No me lo esperaba. Es cierto que escribí una carta de motivación muy motivada en aquella habitación berlinesa de la que estaba deseando salir. Me quedó muy épica y me di por satisfecho cuando la mandé, porque había sido en inglés, todo un logro para alguien que las había pasado canutas con esa asignatura en Selectividad.

Para mi sorpresa, la coordinadora del proyecto me contestó un par de semanas después. Había sido preseleccionado por la Univesidad VU de Amsterdam como investigador de campo en un estudio sobre inmigración en la Unión Europea.

Pero aún no estaba dentro de la investigación. Tenía que pasar una entrevista por Skype. A pesar de tener que hablar a una pantalla y de los nervios incontenibles, la entrevista salió bien. Les entendí, me entendieron y me dijeron que se pondrían en contacto conmigo tanto si me seleccionaban definitivamente como si no. En ese momento me pareció todo un detalle; todavía tenía fresca en la memoria la última entrevista de trabajo, en la que debía tomar el silencio como una negativa. Nunca hasta entonces había mirado el teléfono móvil con tanta desesperación. Una lenta agonía que me resistía a apagar.

La coordinadora me escribió. Me dijo que sí, que me habían cogido, que empezaba en un par de meses, que me llevaban a Atenas para que asistiera a un taller de metodología junto con el resto de investigadores: italianos, turcos, holandeses, griegos, ingleses, una española y yo, que soy de Cáceres.

De repente todas las piezas de mi vida comenzaron a encajar: las tardes soporíferas rellenando ejercicios para intentar aprender de una vez inglés; el máster que parecía que se iba a quedar en papel mojado; los meses colaborando con una maravilla de ONG llamada Karibu, el último recurso --y en muchas y tristes ocasiones el único-- de muchos inmigrantes subsaharianos; el casi año que pasé viviendo en el otro lado, en Berlín, como emigrado, sintiéndome fuera de lugar, pensando que nunca alcanzaría un puesto de trabajo a la altura de mi preparación.

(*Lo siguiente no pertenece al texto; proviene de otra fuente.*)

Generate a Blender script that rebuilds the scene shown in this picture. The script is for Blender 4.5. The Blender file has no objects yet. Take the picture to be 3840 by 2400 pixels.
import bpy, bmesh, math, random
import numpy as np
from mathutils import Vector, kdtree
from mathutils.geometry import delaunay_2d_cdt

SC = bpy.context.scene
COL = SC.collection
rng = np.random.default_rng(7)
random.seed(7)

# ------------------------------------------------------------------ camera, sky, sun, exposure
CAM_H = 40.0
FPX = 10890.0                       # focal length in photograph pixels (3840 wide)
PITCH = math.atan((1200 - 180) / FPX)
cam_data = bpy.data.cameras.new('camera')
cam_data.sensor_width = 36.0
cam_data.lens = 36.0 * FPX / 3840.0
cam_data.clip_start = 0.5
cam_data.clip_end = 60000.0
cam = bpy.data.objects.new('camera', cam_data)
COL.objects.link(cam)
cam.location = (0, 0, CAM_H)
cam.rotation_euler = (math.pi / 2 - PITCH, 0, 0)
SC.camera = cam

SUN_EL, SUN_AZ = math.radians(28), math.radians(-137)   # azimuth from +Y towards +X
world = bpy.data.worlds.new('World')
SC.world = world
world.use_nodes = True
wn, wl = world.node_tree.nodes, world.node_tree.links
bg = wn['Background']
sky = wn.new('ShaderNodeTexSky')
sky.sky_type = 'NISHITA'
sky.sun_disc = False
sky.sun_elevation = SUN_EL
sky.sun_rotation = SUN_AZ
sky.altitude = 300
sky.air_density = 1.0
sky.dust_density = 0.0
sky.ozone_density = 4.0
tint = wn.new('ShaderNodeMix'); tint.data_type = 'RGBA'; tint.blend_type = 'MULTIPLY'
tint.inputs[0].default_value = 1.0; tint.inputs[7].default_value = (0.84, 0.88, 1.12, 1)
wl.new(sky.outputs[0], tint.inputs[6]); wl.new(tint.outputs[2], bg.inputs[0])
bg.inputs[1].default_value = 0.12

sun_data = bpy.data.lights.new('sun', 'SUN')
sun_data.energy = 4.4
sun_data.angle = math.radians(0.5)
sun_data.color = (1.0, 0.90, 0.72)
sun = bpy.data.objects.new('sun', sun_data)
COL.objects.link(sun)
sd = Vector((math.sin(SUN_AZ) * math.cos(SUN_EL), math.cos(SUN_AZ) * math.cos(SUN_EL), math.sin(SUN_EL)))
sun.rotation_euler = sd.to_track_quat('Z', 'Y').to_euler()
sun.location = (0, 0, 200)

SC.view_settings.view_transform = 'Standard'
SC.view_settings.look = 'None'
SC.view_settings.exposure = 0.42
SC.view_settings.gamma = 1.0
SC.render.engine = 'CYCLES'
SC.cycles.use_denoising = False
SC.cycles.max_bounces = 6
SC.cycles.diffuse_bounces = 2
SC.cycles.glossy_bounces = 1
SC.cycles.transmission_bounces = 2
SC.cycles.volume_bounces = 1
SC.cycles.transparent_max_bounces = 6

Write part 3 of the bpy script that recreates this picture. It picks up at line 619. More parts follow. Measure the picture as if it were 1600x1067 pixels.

Pero sucedió. Empecé a trabajar de verdad. Parecía un imposible viendo el panorama. Y con el trabajo vino la realidad en dosis muy altas y muy poco descafeinadas. Me he pasado los últimos ocho meses de mi vida viajando de ciudad en ciudad, de pueblo en pueblo, recopilando información sobre inmigrantes que han fallecido intentando entrar en España, la mayoría de las veces a través del mar.

Ocho meses que he sentido como ocho años. He acabado la experiencia con alegría por poder volver a la vida real y con tristeza por no poder hacer un poco más. Con mellas en mi carácter y un punto más de energía para evitar, no sé todavía muy bien cómo, que situaciones como la que se vivió en Cádiz el 25 de octubre de 2003. Aquel día decenas de inmigrantes (al menos 36) fallecieron en un único incidente a pocas millas de tierra, a pesar de que había medios para rescatarlos a tiempo. Los cuerpos sin vida fueron apareciendo a lo largo de la costa gaditana, en el Puerto de Santa María, Rota...

Una de tantas noticias que se leen en la prensa y luego se olvidan. A mí me solía pasar. Ahora, que he convivido con todas esas historias cada día, que he descubierto que muchas de ellas se podrían haber evitado mostrando simplemente un poco más de interés, he dejado de olvidarlas.

En unas semanas me llevaré estos ocho meses de trabajo, todas esas historias y todavía un poco de nerviosismo hasta Amsterdam, donde continuaré, esta vez desde la tranquilidad de la universidad, con la fase final de la investigación. Ojalá este granito de arena sirva para seguir construyendo una solución digna para el drama absurdo y cruel de aquellos que murieron por querer trabajar. Porque hay a quien no le vale con aprender inglés, sino que además tiene que jugarse la vida para conseguirlo.